[Records contained in a dataset]

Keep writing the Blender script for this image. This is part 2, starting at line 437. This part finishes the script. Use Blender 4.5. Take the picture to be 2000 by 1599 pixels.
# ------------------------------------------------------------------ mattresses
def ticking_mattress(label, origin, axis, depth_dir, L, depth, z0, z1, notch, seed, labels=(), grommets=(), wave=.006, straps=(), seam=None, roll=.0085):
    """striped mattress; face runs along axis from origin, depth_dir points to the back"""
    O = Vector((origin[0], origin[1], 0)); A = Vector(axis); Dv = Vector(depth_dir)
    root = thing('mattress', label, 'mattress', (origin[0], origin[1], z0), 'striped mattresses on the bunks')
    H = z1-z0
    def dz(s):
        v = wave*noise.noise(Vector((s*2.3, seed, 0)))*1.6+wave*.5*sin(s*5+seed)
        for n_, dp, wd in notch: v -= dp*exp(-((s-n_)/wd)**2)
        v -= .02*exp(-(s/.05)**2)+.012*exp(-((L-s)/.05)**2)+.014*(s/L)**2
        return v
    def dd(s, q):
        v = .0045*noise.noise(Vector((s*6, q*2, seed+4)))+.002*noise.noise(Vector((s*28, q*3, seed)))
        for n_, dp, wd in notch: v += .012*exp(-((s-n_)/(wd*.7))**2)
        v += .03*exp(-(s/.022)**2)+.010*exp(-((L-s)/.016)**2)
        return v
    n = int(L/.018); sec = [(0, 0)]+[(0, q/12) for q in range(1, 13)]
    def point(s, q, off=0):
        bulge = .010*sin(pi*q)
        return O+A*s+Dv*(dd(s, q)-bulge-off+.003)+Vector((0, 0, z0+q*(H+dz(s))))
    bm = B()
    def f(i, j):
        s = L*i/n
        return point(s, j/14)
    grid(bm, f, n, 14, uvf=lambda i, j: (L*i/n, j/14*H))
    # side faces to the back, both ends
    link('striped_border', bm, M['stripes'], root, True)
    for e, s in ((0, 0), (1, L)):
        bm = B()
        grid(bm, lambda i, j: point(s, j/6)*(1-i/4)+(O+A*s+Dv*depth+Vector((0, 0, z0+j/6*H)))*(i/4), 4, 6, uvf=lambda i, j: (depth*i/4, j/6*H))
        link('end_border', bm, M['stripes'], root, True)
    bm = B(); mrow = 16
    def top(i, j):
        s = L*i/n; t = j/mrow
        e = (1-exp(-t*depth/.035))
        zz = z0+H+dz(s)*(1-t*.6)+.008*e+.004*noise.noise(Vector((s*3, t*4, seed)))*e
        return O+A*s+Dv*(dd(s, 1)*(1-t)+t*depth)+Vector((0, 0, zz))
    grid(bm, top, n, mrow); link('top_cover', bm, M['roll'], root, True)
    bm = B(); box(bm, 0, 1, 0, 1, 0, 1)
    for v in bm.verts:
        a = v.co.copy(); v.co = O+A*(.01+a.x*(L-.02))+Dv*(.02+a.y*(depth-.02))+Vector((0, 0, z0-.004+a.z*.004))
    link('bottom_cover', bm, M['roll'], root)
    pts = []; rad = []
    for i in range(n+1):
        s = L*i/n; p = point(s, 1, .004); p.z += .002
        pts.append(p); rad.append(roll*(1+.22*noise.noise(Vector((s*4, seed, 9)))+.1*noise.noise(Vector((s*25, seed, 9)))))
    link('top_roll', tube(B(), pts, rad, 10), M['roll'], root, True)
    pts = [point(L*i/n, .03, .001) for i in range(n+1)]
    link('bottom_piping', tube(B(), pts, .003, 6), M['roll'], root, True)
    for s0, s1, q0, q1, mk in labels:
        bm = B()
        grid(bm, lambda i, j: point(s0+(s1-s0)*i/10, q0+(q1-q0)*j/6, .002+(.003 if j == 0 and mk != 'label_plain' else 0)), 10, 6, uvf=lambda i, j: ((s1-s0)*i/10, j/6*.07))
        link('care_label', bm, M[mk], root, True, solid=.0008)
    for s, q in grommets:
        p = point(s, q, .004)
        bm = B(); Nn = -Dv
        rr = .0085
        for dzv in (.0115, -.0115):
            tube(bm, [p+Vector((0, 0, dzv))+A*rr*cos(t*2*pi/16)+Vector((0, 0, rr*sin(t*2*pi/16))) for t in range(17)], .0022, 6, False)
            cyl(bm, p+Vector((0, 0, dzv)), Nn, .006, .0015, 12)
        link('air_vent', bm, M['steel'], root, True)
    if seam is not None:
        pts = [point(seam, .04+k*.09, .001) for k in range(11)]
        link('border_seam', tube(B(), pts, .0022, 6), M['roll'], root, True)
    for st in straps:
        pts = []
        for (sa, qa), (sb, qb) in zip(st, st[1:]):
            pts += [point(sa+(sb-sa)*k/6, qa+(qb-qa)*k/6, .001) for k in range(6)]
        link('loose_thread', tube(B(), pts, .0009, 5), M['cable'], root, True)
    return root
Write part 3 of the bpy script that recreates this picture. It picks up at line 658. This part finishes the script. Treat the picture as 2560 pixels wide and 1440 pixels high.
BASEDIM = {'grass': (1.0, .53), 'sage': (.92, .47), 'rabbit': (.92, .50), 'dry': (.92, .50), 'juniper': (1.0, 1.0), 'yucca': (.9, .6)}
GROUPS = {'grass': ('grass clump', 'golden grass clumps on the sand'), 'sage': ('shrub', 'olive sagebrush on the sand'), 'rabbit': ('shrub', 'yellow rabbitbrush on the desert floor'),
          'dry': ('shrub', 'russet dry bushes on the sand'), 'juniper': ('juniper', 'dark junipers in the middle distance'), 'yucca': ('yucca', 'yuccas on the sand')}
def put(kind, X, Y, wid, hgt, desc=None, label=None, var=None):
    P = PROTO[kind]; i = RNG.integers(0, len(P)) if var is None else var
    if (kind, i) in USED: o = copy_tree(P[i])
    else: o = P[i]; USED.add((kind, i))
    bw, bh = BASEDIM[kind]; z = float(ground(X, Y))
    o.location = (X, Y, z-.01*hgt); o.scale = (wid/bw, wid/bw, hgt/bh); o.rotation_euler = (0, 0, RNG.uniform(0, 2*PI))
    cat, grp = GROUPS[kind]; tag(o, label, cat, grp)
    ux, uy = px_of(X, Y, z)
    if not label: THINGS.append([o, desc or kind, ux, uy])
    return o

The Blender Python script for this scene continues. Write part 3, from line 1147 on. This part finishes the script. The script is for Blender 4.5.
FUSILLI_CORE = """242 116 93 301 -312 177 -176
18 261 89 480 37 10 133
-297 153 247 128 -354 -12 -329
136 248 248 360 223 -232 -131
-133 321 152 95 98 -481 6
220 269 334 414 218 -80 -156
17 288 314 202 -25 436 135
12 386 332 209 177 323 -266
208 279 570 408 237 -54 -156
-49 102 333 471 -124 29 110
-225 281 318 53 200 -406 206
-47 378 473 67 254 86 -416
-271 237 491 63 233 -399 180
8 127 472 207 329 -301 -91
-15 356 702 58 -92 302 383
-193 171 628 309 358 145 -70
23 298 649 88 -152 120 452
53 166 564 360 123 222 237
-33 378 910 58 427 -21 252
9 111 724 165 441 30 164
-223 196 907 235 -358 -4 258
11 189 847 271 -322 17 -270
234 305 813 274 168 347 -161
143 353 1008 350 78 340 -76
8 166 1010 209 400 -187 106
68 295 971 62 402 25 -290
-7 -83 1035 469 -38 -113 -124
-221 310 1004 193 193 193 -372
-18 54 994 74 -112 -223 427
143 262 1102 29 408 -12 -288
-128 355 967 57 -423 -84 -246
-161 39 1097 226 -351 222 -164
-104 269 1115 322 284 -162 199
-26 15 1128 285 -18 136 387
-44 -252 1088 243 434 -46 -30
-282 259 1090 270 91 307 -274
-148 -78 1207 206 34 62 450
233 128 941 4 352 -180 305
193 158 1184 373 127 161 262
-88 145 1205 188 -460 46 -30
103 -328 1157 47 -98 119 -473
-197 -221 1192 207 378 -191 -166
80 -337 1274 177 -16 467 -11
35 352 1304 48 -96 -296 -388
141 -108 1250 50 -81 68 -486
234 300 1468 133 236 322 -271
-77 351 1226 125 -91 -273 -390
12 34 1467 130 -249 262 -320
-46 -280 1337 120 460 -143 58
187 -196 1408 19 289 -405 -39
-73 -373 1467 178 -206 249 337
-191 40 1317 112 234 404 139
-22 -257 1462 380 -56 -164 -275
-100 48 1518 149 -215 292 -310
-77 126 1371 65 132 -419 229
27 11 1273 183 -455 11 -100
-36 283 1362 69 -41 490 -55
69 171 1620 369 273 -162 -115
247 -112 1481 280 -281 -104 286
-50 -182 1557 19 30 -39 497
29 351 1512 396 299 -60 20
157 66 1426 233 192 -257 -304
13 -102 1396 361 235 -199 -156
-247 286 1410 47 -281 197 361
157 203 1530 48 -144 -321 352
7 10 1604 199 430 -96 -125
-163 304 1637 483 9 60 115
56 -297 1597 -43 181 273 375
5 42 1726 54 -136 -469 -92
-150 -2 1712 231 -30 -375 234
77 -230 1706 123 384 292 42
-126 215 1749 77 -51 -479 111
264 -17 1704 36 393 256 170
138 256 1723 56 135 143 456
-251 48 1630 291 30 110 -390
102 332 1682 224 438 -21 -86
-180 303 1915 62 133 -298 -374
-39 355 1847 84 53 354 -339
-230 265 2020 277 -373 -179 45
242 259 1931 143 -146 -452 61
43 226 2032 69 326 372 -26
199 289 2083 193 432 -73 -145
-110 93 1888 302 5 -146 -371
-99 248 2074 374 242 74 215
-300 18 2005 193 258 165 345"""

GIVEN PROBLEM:
Look above for lines with the word "This" and copy them all.

FINISHED TASK:
Keep writing the Blender script for this image. This is part 2, starting at line 437. This part finishes the script. Use Blender 4.5. Take the picture to be 2000 by 1599 pixels.
Write part 3 of the bpy script that recreates this picture. It picks up at line 658. This part finishes the script. Treat the picture as 2560 pixels wide and 1440 pixels high.
The Blender Python script for this scene continues. Write part 3, from line 1147 on. This part finishes the script. The script is for Blender 4.5.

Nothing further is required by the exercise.